Difficile pour le décès de l’ancien président de la République, Didier Ratsiraka, de passer inaperçu sur Facebook à Madagascar. Jusqu’à sa mort, le personnage génère des fractures sociales. A l’annonce de son décès, aux premières heures du 28 mars, la stupeur a d’abord frappé les « facebookeurs » et « facebookeuses ». Puis vers l’après-midi, les premières salves sont parties. « Je présente mes condoléances mais il est loin d’être un martyr de la patrie (mahery fo) pour moi », signale un internaute. « Je me souviens de toutes les fois où mes parents ont dû, dès les premières lueurs du jour, aller faire la queue pour pouvoir avoir du riz », se remémore un autre.
Sur Facebook, on aborde le carnage du 10 août 1991, avec ses morts, ses explosions sur les mines, ses tirs à balles réelles… Et le fait qu’aucune stèle n’ait été élevée à Iavoloha pour le commémorer, à l’instar de celui du 7 février 2009. A cette époque, on préférait probablement ne pas trop instrumentaliser le sang des autres. Les portés disparus durant les mandats de Didier Ratsiraka sont aussi cités. Tandis que d’autres « facebookeurs » tentent d’apaiser les propos. « Les malgaches ne s’entredéchirent pas sur un défunt », d’autant que celui-ci n’était pas encore enseveli. Ce à quoi d’autres rétorquent, « je pardonne mais je n’oublie pas ». Un travail énorme sur soi. Avec son décès, les mémoires se décrispent, les douleurs remontent.
D’après certains chercheurs, Facebook est aussi là pour dynamiser les cultures, du fait de la liberté accordée à tout un chacun d’évoquer ses états d’âme, dans le respect de la bienséance, sur le réseau social.

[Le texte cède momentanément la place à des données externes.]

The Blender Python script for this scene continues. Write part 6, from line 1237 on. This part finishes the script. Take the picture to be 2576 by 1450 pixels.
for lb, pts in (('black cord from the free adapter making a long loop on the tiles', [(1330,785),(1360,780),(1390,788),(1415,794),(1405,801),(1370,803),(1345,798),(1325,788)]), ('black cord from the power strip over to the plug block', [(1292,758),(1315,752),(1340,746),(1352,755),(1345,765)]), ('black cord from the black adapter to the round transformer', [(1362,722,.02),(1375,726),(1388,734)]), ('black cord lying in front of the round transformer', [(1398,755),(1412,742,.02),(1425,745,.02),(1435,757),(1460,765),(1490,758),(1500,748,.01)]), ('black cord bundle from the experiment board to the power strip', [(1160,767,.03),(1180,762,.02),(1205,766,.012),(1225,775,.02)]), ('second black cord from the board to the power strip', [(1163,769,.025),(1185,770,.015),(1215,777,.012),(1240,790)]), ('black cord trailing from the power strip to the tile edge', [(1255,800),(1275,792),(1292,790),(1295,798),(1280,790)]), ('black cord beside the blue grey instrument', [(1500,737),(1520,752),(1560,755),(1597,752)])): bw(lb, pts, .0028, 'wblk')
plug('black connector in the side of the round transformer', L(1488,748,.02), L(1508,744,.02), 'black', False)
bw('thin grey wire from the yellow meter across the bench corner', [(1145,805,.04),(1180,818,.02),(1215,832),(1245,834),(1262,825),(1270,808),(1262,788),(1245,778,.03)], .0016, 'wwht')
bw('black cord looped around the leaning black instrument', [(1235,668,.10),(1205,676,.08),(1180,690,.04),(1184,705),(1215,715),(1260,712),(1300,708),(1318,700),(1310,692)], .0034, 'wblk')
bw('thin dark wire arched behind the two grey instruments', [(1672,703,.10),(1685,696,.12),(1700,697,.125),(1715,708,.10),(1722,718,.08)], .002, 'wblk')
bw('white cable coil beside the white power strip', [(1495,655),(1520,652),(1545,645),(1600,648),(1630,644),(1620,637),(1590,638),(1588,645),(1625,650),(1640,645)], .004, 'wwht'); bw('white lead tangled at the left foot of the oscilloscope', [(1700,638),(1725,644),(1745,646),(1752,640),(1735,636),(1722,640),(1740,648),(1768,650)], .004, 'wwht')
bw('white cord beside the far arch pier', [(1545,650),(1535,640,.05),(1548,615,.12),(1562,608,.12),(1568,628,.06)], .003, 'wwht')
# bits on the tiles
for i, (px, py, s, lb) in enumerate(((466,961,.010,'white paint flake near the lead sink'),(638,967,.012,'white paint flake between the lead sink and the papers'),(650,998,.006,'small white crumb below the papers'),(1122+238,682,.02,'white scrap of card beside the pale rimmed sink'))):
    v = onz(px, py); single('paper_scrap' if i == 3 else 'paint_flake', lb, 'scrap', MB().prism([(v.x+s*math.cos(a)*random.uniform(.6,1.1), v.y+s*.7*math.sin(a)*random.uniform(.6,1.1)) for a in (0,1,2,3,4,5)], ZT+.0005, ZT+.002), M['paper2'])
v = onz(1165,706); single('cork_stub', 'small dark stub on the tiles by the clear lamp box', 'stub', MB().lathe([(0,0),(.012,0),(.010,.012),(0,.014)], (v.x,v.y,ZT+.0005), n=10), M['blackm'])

Sur Facebook, on peut retrouver un auditoire libre de ses propos, mais aussi libre d’assimiler ceux des autres. Le facteur temps joue également de toute évidence un rôle essentiel sur ce réseau social. Dès lors, les systèmes de valeurs jouent au yoyo. Les enclos des certitudes des visions du monde et des systèmes de pensée s’élargissent. En ce qui concerne l’Amiral Rouge, le « Malagasy tsy miady amam–paty ». Traduction libre : « les malgaches ne s’entredéchirent pas sur un défunt » est greffé d’un travail de mémoire immédiat et bien sûr douloureux, pour toutes les parties. Tout cela dans la légitimité historique.
Quoi qu’il en soit, avec le décès de celui qui a dirigé Madagascar durant presque la moitié de son indépendance l’impression d’une histoire malgache contemporaine parsemée de blanc se dégage. Si celui qui « ne regrette rien » est évalué plus tard sur sa politique présidentielle. De bonne guerre. Les simples gens qui ont souffert des actes obscurs durant ses mandats traînent leur douleur pour, on ne sait jusqu’à quand.